--- BEGIN DATA PROVIDED ---

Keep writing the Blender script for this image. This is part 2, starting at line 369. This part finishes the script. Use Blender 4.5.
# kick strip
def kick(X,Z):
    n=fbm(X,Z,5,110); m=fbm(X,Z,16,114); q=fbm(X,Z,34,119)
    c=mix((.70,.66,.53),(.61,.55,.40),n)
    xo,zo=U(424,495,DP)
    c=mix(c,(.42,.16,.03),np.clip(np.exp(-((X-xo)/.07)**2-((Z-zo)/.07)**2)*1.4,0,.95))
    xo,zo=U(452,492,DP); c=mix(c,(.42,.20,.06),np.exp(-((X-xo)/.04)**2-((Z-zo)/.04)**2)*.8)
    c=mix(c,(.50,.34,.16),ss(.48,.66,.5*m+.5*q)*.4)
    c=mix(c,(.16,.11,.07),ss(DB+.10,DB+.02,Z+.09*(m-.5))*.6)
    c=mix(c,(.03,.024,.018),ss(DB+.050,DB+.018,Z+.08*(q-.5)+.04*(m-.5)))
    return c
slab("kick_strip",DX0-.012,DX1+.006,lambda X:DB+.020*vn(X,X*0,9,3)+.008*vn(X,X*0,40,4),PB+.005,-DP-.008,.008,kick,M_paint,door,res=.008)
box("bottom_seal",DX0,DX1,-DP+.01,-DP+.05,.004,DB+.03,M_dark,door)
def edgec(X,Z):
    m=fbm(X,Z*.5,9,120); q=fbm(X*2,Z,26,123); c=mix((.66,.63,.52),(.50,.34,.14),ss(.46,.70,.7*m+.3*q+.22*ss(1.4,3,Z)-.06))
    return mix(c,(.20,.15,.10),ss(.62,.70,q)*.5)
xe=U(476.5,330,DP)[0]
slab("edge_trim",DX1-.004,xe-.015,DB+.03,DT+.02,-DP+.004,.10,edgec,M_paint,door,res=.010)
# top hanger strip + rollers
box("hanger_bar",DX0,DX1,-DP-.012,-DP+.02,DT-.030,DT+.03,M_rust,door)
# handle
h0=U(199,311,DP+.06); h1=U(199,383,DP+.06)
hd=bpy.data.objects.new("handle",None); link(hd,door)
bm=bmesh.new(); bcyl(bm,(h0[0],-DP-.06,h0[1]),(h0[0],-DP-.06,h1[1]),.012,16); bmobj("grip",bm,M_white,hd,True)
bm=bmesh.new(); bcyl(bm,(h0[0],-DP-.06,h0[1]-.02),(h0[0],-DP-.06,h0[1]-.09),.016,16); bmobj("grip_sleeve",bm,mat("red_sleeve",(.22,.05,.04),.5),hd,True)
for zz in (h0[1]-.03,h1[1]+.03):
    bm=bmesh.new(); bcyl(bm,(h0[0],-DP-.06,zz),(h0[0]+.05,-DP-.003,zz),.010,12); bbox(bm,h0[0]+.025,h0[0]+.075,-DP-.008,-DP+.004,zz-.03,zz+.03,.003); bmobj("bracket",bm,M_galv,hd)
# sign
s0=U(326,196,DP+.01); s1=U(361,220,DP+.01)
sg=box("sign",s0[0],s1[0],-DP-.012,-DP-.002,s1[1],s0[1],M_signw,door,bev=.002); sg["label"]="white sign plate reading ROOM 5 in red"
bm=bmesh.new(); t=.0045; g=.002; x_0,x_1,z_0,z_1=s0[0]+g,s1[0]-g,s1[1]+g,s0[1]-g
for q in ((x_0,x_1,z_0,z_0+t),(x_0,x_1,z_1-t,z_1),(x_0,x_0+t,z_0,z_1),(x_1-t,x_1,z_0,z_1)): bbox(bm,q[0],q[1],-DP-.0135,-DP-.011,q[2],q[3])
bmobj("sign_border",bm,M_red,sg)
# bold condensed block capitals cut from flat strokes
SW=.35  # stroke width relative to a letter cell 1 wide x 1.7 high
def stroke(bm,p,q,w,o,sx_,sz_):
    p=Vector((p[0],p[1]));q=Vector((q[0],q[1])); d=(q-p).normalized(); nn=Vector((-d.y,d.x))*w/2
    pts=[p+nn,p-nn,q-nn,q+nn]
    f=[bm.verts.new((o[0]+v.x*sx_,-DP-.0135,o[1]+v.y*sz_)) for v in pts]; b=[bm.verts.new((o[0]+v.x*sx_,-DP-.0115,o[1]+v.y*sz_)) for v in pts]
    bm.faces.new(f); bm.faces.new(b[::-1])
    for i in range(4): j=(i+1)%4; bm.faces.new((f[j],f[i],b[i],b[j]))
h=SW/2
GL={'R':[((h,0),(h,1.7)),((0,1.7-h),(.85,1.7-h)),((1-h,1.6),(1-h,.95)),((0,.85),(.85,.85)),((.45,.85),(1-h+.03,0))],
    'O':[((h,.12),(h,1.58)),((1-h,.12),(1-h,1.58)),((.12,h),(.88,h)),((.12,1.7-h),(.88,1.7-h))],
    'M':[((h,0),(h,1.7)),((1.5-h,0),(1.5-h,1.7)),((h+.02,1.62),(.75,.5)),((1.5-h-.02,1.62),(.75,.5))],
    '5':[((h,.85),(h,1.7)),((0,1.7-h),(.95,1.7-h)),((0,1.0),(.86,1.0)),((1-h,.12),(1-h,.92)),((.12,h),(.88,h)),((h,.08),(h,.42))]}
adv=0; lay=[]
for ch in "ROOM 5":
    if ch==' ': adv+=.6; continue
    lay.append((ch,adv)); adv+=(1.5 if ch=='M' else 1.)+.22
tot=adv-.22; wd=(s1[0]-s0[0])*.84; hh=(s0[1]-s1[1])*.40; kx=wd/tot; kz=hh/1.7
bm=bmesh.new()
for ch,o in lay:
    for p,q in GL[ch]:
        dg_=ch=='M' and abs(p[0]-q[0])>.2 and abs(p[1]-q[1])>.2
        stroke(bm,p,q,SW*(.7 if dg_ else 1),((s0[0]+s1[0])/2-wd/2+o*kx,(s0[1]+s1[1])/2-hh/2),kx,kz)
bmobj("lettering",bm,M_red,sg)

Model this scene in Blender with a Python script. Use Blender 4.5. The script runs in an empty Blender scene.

--- END DATA PROVIDED ---

REQUIREMENT: Repeat every line of the material exactly as given.

CORRECT OUTPUT:
Keep writing the Blender script for this image. This is part 2, starting at line 369. This part finishes the script. Use Blender 4.5.
# kick strip
def kick(X,Z):
    n=fbm(X,Z,5,110); m=fbm(X,Z,16,114); q=fbm(X,Z,34,119)
    c=mix((.70,.66,.53),(.61,.55,.40),n)
    xo,zo=U(424,495,DP)
    c=mix(c,(.42,.16,.03),np.clip(np.exp(-((X-xo)/.07)**2-((Z-zo)/.07)**2)*1.4,0,.95))
    xo,zo=U(452,492,DP); c=mix(c,(.42,.20,.06),np.exp(-((X-xo)/.04)**2-((Z-zo)/.04)**2)*.8)
    c=mix(c,(.50,.34,.16),ss(.48,.66,.5*m+.5*q)*.4)
    c=mix(c,(.16,.11,.07),ss(DB+.10,DB+.02,Z+.09*(m-.5))*.6)
    c=mix(c,(.03,.024,.018),ss(DB+.050,DB+.018,Z+.08*(q-.5)+.04*(m-.5)))
    return c
slab("kick_strip",DX0-.012,DX1+.006,lambda X:DB+.020*vn(X,X*0,9,3)+.008*vn(X,X*0,40,4),PB+.005,-DP-.008,.008,kick,M_paint,door,res=.008)
box("bottom_seal",DX0,DX1,-DP+.01,-DP+.05,.004,DB+.03,M_dark,door)
def edgec(X,Z):
    m=fbm(X,Z*.5,9,120); q=fbm(X*2,Z,26,123); c=mix((.66,.63,.52),(.50,.34,.14),ss(.46,.70,.7*m+.3*q+.22*ss(1.4,3,Z)-.06))
    return mix(c,(.20,.15,.10),ss(.62,.70,q)*.5)
xe=U(476.5,330,DP)[0]
slab("edge_trim",DX1-.004,xe-.015,DB+.03,DT+.02,-DP+.004,.10,edgec,M_paint,door,res=.010)
# top hanger strip + rollers
box("hanger_bar",DX0,DX1,-DP-.012,-DP+.02,DT-.030,DT+.03,M_rust,door)
# handle
h0=U(199,311,DP+.06); h1=U(199,383,DP+.06)
hd=bpy.data.objects.new("handle",None); link(hd,door)
bm=bmesh.new(); bcyl(bm,(h0[0],-DP-.06,h0[1]),(h0[0],-DP-.06,h1[1]),.012,16); bmobj("grip",bm,M_white,hd,True)
bm=bmesh.new(); bcyl(bm,(h0[0],-DP-.06,h0[1]-.02),(h0[0],-DP-.06,h0[1]-.09),.016,16); bmobj("grip_sleeve",bm,mat("red_sleeve",(.22,.05,.04),.5),hd,True)
for zz in (h0[1]-.03,h1[1]+.03):
    bm=bmesh.new(); bcyl(bm,(h0[0],-DP-.06,zz),(h0[0]+.05,-DP-.003,zz),.010,12); bbox(bm,h0[0]+.025,h0[0]+.075,-DP-.008,-DP+.004,zz-.03,zz+.03,.003); bmobj("bracket",bm,M_galv,hd)
# sign
s0=U(326,196,DP+.01); s1=U(361,220,DP+.01)
sg=box("sign",s0[0],s1[0],-DP-.012,-DP-.002,s1[1],s0[1],M_signw,door,bev=.002); sg["label"]="white sign plate reading ROOM 5 in red"
bm=bmesh.new(); t=.0045; g=.002; x_0,x_1,z_0,z_1=s0[0]+g,s1[0]-g,s1[1]+g,s0[1]-g
for q in ((x_0,x_1,z_0,z_0+t),(x_0,x_1,z_1-t,z_1),(x_0,x_0+t,z_0,z_1),(x_1-t,x_1,z_0,z_1)): bbox(bm,q[0],q[1],-DP-.0135,-DP-.011,q[2],q[3])
bmobj("sign_border",bm,M_red,sg)
# bold condensed block capitals cut from flat strokes
SW=.35  # stroke width relative to a letter cell 1 wide x 1.7 high
def stroke(bm,p,q,w,o,sx_,sz_):
    p=Vector((p[0],p[1]));q=Vector((q[0],q[1])); d=(q-p).normalized(); nn=Vector((-d.y,d.x))*w/2
    pts=[p+nn,p-nn,q-nn,q+nn]
    f=[bm.verts.new((o[0]+v.x*sx_,-DP-.0135,o[1]+v.y*sz_)) for v in pts]; b=[bm.verts.new((o[0]+v.x*sx_,-DP-.0115,o[1]+v.y*sz_)) for v in pts]
    bm.faces.new(f); bm.faces.new(b[::-1])
    for i in range(4): j=(i+1)%4; bm.faces.new((f[j],f[i],b[i],b[j]))
h=SW/2
GL={'R':[((h,0),(h,1.7)),((0,1.7-h),(.85,1.7-h)),((1-h,1.6),(1-h,.95)),((0,.85),(.85,.85)),((.45,.85),(1-h+.03,0))],
    'O':[((h,.12),(h,1.58)),((1-h,.12),(1-h,1.58)),((.12,h),(.88,h)),((.12,1.7-h),(.88,1.7-h))],
    'M':[((h,0),(h,1.7)),((1.5-h,0),(1.5-h,1.7)),((h+.02,1.62),(.75,.5)),((1.5-h-.02,1.62),(.75,.5))],
    '5':[((h,.85),(h,1.7)),((0,1.7-h),(.95,1.7-h)),((0,1.0),(.86,1.0)),((1-h,.12),(1-h,.92)),((.12,h),(.88,h)),((h,.08),(h,.42))]}
adv=0; lay=[]
for ch in "ROOM 5":
    if ch==' ': adv+=.6; continue
    lay.append((ch,adv)); adv+=(1.5 if ch=='M' else 1.)+.22
tot=adv-.22; wd=(s1[0]-s0[0])*.84; hh=(s0[1]-s1[1])*.40; kx=wd/tot; kz=hh/1.7
bm=bmesh.new()
for ch,o in lay:
    for p,q in GL[ch]:
        dg_=ch=='M' and abs(p[0]-q[0])>.2 and abs(p[1]-q[1])>.2
        stroke(bm,p,q,SW*(.7 if dg_ else 1),((s0[0]+s1[0])/2-wd/2+o*kx,(s0[1]+s1[1])/2-hh/2),kx,kz)
bmobj("lettering",bm,M_red,sg)

Model this scene in Blender with a Python script. Use Blender 4.5. The script runs in an empty Blender scene.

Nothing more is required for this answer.